Modern turbofan engines need to show, as part of the certification, that their casing can contain the separation of a fan blade during a maximum power run. There are impressive videos of such "fan-blade-off tests" on Youtube.

What cannot usually be contained is the failure of a compressor or turbine disc. These will exit the case at unpredictable angles (though more or less perpendicular to the rotational axis) and at high momentums and energies. At least since the Sioux City accident, where fragments from the tail-mounted #2 engine of a DC-10 ruptured all three hydraulic lines, one of the design factors mitigating the effects of such occurrences is to route redundant systems through different physical locations, if possible.

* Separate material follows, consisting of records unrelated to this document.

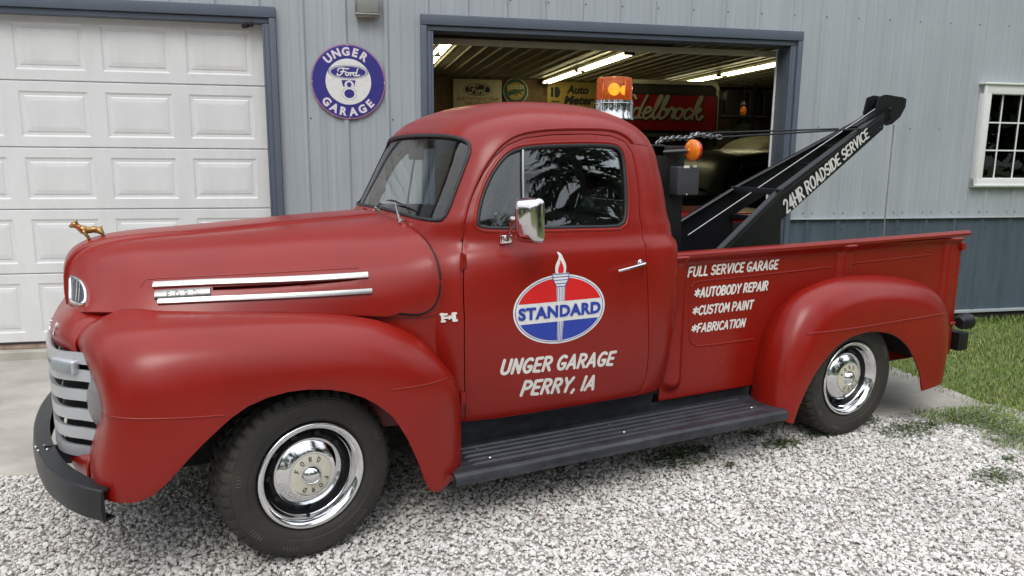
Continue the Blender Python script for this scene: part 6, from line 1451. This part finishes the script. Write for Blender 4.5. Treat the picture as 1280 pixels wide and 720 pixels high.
def grav_region():
    n = 400000; X = rng.uniform(-3.8, 5.3, n); Y = rng.uniform(-4.2, 1.3, n); P = np.stack([X, Y], 1)
    b = BA; s = X*math.cos(b)+(Y-BY)*math.sin(b); o = -X*math.sin(b)+(Y-BY)*math.cos(b)
    nzv = .05*np.sin(s*5.1)+.03*np.sin(s*13.7+1)
    ok = (o < SLF-.01-.02*rng.random(n)**3)
    edge = 4.47+.22*np.sin(o*3.1)+.10*np.sin(o*9.3)+.18*rng.random(n)-np.clip((o+2.5)*1.2, 0, .6)     # lawn side edge
    ok &= s < edge
    # keep what the camera side can see plus a margin
    dx, dy = X-CAMP.x, Y-CAMP.y; fx, fy = math.sin(YAW), math.cos(YAW); f = dx*fx+dy*fy; r = dx*fy-dy*fx
    inv = (np.abs(r) < f*.72+.15) & (f > 2.0)
    ok &= inv | ((np.abs(r) < f*.74+2.2) & (rng.random(n) < .22))     # the surroundings of the view more thinly
    ok &= (X+2*Y > -14)
    # thin out far away ones slightly, keep under-truck ones
    return P[ok], f[ok]
GP, GF = grav_region()
def stone_mesh(name, P, size, z, m, kinds=None):
    n = len(P); k = rng.integers(0, len(tmpl), n); V = tmpl[k]*size[:, None, None]
    e = rng.uniform(-1, 1, (n, 4)); e /= np.linalg.norm(e, axis=1)[:, None]; w_, x, y, zz = e.T
    # tilt limited: mix with upright
    a = rng.uniform(0, 2*PI, n); tx = rng.normal(0, .30, n); ty = rng.normal(0, .30, n)
    ca, sa = np.cos(a), np.sin(a); cx, sx = np.cos(tx), np.sin(tx); cy, sy = np.cos(ty), np.sin(ty)
    Rz = np.zeros((n, 3, 3)); Rz[:, 0, 0] = ca; Rz[:, 0, 1] = -sa; Rz[:, 1, 0] = sa; Rz[:, 1, 1] = ca; Rz[:, 2, 2] = 1
    Rx = np.zeros((n, 3, 3)); Rx[:, 0, 0] = 1; Rx[:, 1, 1] = cx; Rx[:, 1, 2] = -sx; Rx[:, 2, 1] = sx; Rx[:, 2, 2] = cx
    Ry = np.zeros((n, 3, 3)); Ry[:, 1, 1] = 1; Ry[:, 0, 0] = cy; Ry[:, 0, 2] = sy; Ry[:, 2, 0] = -sy; Ry[:, 2, 2] = cy
    Rm = Rx @ Ry @ Rz; V = np.einsum('nij,nkj->nki', Rm, V); V[:, :, 0] += P[:, :1]; V[:, :, 1] += P[:, 1:2]; V[:, :, 2] += z[:, None]
    me = bpy.data.meshes.new(name); far = ~kinds; sel = [0, 3, 4, 6, 8, 11, 9, 10]
    # near stones keep 12 corners, far ones 8 (12 faces)
    Vn = V[kinds]; Vf = V[far][:, :8]*1.0; a8 = CUBE[None]*tmpl[k[far]][:, :8].std(axis=(1, 2))[:, None, None]; Vf = None
    rr = rng.uniform(.75, 1.2, (far.sum(), 8, 1)); Vf = np.einsum('nij,nkj->nki', Rm[far], CUBE[None]*rr*np.array([1, .78, .55])*size[far][:, None, None]); Vf[:, :, 0] += P[far, :1]; Vf[:, :, 1] += P[far, 1:2]; Vf[:, :, 2] += z[far][:, None]
    nn_, nfar = int(kinds.sum()), int(far.sum()); nv, nf = nn_*12+nfar*8, nn_*20+nfar*12; print('STONES', nn_, nfar, nf)
    me.vertices.add(nv); me.vertices.foreach_set('co', np.concatenate([Vn.reshape(-1), Vf.reshape(-1)]).astype(np.float32))
    F = np.concatenate([(IF[None]+np.arange(nn_)[:, None, None]*12).reshape(-1), (CF12[None]+nn_*12+np.arange(nfar)[:, None, None]*8).reshape(-1)])
    me.loops.add(nf*3); me.loops.foreach_set('vertex_index', F.astype(np.int32)); me.polygons.add(nf)
    me.polygons.foreach_set('loop_start', np.arange(0, nf*3, 3, dtype=np.int32)); me.polygons.foreach_set('loop_total', np.full(nf, 3, np.int32)); me.update(calc_edges=True)
    at = me.attributes.new('tone', 'FLOAT', 'POINT'); at.data.foreach_set('value', np.concatenate([np.repeat(rng.random(nn_), 12), np.repeat(rng.random(nfar), 8)]).astype(np.float32))
    me.shade_flat(); return link(name, me, m, None)
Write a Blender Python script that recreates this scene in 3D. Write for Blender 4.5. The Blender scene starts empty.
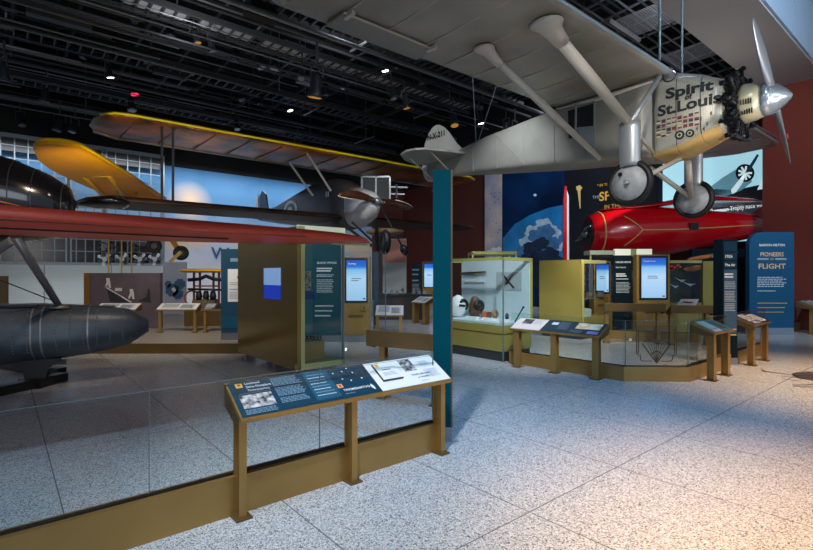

Great care is taken that such failures do not occur. But they still do, very rarely.

The DC-9's control systems, including those of the -80 series (otherwise known as "MD80"), are mostly cable-mechanical. The cables, connected to the control wheels, and control columns, move tabs at the ailerons and the elevator, which in turn move the control surfaces themselves by aerodynamic forces. Roll-control is supported by hydraulically activated spoilers, and nose-down pitch control in a stall situation is also hydraulically assisted, if necessary.

Normal rudder operation is hydraulical, but in case of a hydraulic failure, or when decativated manually, rudder control is also mechanical via a tab.

I have no idea about what happened in Madrid, and I would also not offer an opinion as to whether hydraulics are more or less vulnerable to shrapnel than control cables. Both seems possible.